Com essa dificuldade de conquistar o aluno, uma vez, enquanto "doutrinava" uma adolescente repetente e que - dizem, pois não tem laudo - é disléxica, ouvi um discurso que me tirou o chão. Essa menina, enjoada da minha insistência de fazê-la entender a norma padrão do português, gritava para mim, "Você pensa que eu quero falar como você? Não quero! O jeito que você fala é ridículo. Prefiro o meu." Fiquei completamente atônita. Pensava ser para os alunos um modelo. Ficou evidente que eu, de verdade, sou uma chata, que tenta impor um modo de expressão rejeitado pela maioria e que aquela menina teve a coragem de dizer.

Toda a polêmica do livro, evidentemente referindo-se aos assuntos de linguagem (variantes linguísticas, linguagem formal e linguagem informal) só terá utilidade se nós, professores, pararmos para refletir a respeito do assunto. É muito claro para mim, hoje, que a velha função da escola não faz sentido para o aluno das classes de menor prestígio social. É preciso redefenir nosso papel, rever objetivos e reelaborar práticas. Não que eu saiba como, mas todos os dias essas ideias me acompanham no trabalho.

4 de maio de 2011

Vaidade de principiante

Durante uma conversa com um jovem professor da escola onde sou coordenadora pedagógica, fiz uma viagem no tempo e voltei aos meus primeiros anos de profissão, quando almejava, um dia, ocupar os lugares mais valorizados da escola. Na verdade, os lugares que eu julgava mais importantes e que o passar do tempo me fez perceber serem apenas ocupados por quem cansou de roer o osso.

As séries iniciais de qualquer nível educacional são aquelas que demandam um desgaste enorme do professor. Haja paciência... "Tia, acabou a linha, e agora?", você explica o que fazer e o menino ainda tem a ousadia de dizer "Tia, acabou a folha... ". É preciso cuidar do dedinho que foi ferido pelo apontador, apaziguar as brigas, abrir a merendinha e, como se não bastasse, ensinar a ler e a escrever!

O sufoco continua e o professor desse nível sonha em ocupar as turmas nas quais tenha de se preocupar somente em transmitir o conteúdo, pois o mais desgastante outro já fez. Em compensação, não receberia os maravilhosos sorrisos desdentados, nem os beijos melados de pirulito e a gratidão da família pelo abraço acolhedor daquele dia de febre.

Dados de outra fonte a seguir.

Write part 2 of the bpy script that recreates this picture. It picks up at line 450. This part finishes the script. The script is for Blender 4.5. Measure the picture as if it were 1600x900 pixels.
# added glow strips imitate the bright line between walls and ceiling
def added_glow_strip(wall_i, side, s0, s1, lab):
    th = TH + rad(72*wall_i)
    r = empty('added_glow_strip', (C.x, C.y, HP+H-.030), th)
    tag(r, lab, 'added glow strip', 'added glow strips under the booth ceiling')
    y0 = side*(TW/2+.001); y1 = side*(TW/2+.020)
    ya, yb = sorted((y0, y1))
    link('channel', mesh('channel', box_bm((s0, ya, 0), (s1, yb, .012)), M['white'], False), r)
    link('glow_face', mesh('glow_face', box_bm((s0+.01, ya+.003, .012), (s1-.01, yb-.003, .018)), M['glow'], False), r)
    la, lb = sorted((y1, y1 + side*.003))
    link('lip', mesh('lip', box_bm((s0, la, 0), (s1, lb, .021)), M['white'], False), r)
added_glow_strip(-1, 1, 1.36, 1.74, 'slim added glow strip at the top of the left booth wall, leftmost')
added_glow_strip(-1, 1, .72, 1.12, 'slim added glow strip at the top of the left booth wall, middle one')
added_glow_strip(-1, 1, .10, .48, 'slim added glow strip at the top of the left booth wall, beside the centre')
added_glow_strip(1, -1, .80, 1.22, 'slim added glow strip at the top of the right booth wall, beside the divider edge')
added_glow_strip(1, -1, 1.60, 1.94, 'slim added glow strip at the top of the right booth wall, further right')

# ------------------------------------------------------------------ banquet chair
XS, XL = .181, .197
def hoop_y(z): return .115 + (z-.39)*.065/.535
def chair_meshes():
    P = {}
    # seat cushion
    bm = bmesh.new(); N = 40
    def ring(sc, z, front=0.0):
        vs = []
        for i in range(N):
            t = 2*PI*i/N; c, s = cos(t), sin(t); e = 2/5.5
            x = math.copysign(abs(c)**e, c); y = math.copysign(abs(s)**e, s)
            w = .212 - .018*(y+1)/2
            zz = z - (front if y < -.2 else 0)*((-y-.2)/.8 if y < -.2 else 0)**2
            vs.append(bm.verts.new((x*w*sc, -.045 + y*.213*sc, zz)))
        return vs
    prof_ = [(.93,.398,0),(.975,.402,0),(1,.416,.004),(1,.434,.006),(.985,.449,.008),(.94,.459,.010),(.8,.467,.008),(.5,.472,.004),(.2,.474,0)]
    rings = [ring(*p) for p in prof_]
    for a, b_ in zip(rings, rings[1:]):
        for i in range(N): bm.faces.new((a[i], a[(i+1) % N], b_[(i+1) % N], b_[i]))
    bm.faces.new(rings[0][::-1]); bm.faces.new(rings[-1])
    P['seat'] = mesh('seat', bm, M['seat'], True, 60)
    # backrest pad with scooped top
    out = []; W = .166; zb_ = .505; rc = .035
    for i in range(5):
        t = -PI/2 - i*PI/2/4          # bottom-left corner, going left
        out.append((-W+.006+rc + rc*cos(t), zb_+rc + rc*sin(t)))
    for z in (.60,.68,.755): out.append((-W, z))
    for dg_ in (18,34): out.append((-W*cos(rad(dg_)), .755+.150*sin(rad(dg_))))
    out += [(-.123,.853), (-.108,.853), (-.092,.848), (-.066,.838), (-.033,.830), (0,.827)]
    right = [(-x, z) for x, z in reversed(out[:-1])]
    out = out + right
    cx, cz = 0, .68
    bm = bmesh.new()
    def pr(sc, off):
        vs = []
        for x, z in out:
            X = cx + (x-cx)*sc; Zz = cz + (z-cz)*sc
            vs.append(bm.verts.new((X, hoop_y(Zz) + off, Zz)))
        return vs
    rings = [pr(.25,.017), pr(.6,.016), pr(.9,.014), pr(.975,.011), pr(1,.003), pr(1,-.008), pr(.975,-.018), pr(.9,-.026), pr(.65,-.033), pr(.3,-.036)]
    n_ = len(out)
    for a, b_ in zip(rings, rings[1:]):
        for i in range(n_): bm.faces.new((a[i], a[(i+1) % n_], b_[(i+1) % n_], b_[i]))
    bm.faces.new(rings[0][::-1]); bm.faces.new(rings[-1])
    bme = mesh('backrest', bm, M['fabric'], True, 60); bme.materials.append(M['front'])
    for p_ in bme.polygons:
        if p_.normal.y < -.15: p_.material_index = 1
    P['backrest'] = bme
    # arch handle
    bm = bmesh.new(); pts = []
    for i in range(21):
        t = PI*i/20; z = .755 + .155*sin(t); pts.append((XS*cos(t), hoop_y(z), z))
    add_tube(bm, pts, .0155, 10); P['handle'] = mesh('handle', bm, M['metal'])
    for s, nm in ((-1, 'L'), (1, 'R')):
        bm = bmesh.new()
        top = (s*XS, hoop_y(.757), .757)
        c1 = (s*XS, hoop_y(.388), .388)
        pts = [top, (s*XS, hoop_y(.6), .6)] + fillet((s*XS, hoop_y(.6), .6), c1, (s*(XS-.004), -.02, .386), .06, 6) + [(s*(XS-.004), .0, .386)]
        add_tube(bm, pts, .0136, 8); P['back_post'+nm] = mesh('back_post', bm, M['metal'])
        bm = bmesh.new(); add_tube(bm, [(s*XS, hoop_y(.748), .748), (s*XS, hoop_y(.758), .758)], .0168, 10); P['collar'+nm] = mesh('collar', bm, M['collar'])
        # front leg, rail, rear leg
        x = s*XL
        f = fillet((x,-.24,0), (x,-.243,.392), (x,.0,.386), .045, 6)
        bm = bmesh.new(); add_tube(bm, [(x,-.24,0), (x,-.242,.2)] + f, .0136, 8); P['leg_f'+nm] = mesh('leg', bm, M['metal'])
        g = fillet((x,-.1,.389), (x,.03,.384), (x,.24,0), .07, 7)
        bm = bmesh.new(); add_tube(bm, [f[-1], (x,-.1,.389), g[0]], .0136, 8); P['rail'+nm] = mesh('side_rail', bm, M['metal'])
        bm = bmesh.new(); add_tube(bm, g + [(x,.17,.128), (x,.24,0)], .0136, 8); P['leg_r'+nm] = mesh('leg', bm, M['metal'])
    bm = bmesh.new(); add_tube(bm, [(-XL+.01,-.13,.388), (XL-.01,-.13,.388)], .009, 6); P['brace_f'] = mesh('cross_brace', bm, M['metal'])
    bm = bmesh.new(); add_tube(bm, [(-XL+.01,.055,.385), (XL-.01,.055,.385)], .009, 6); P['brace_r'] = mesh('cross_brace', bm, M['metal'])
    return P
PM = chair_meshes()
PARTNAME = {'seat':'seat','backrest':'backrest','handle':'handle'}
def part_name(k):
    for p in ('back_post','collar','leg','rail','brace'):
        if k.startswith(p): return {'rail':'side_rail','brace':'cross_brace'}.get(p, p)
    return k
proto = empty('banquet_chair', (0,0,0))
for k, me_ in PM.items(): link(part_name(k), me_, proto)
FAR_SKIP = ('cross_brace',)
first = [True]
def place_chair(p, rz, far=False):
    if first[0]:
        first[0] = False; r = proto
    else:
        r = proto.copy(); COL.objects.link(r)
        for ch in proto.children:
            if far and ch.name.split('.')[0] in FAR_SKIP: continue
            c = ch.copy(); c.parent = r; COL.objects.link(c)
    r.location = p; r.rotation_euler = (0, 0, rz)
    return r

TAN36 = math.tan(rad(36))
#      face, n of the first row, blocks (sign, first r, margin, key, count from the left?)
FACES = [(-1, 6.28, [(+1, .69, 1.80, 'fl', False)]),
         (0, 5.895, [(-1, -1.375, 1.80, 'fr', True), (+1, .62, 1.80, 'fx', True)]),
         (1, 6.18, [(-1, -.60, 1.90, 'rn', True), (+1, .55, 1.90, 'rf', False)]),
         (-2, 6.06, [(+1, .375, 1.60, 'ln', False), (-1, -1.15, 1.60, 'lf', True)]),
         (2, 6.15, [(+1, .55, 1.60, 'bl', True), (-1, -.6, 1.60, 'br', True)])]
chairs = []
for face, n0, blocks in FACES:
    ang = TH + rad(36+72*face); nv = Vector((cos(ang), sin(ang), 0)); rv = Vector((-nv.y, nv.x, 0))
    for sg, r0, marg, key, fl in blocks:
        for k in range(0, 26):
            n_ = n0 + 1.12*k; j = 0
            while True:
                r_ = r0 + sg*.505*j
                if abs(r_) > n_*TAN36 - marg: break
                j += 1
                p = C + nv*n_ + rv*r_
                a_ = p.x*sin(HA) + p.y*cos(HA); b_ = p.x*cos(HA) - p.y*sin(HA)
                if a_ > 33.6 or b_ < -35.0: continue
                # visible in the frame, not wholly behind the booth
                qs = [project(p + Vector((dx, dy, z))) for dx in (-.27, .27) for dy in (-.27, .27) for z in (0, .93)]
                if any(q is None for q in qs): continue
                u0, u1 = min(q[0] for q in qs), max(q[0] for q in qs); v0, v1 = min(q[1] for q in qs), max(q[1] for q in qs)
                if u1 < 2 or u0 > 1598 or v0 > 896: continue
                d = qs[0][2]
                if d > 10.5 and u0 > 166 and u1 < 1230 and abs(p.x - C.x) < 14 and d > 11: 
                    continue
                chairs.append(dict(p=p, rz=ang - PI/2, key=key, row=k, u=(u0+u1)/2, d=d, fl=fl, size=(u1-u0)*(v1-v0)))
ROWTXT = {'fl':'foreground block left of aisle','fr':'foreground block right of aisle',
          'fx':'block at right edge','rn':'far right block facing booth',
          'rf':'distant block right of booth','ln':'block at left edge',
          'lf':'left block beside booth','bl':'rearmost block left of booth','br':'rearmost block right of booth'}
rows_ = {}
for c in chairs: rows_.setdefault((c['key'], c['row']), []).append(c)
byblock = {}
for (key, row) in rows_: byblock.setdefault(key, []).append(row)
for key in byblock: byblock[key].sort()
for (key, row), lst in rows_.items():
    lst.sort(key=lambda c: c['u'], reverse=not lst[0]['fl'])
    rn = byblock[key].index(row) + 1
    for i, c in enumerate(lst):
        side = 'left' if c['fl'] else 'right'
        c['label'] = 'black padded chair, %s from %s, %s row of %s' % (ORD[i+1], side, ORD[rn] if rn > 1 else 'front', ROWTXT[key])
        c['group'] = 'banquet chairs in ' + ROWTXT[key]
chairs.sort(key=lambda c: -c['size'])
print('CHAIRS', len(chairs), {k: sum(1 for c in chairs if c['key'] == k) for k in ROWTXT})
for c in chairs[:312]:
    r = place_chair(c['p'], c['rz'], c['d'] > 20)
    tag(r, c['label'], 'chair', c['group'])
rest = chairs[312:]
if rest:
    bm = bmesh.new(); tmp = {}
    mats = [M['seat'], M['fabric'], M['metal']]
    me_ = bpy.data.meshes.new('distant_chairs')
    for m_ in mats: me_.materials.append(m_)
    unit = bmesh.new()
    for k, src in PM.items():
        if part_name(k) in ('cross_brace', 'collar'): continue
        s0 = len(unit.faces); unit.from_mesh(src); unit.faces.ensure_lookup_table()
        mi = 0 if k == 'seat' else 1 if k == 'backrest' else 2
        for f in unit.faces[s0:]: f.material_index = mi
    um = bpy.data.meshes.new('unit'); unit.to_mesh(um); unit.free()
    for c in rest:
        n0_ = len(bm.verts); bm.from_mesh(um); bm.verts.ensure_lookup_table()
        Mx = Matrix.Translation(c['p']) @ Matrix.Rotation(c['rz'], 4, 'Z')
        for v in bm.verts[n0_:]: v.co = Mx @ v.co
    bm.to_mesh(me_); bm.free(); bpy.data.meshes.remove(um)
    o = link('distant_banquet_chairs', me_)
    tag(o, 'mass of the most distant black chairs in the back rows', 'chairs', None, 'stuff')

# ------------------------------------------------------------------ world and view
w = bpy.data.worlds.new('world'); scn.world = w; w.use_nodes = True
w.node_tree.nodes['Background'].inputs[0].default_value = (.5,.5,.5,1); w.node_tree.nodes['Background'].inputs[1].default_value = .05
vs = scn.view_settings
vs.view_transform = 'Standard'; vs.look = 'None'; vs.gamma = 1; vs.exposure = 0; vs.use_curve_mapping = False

Próxima etapa: "Professor, é aula de quê?", "Qual é o caderno, hein?", "Que horas é o recreio?", "Xi! Anotei o dever de Artes no caderno de Matemática...". A importância do docente comprometido é primordial. De alguém que auxilie no entendimento do horário e do rodízio das aulas, que dê uma forcinha na utilização do caderno de matérias e que ainda finja que não ouviu o "tio" que escapou do sujeito atrás da carteira, fazendo questão de mostrar que já é um homenzinho, apesar de estar doido pra correr e pular no colinho da mãe, após tantas mudanças. Ser afetuoso na medida certa e ainda ter de planejar, apresentar o seu conteúdo, realizar projetos com outros professores, preencher os milhões de diários de classe. Esse é só o início da lista de afazeres. E aí vem o sonho do Ensino Médio. "Lá, sim, estão os alunos que entendem o que dizemos. Estudamos tanto, há tanto a dizer!"

Mero engano. Só ensinar conteúdos é o mais fácil da profissão. Mais difícil é ensinar, quanto menor for a bagagem dos nossos alunos e isso tira o foco do conhecimento específico do professor. Somos muitas vezes vaidosos, gostamos de mostrar o quanto sabemos sobre os assuntos sobre os quais nos debruçamos, mas a escola não é lugar de vaidades. Todos são importantes, como todos os tijolos de uma construção. Vários saberes são essenciais para um professor e a proficiência em sua especialidade é só um deles.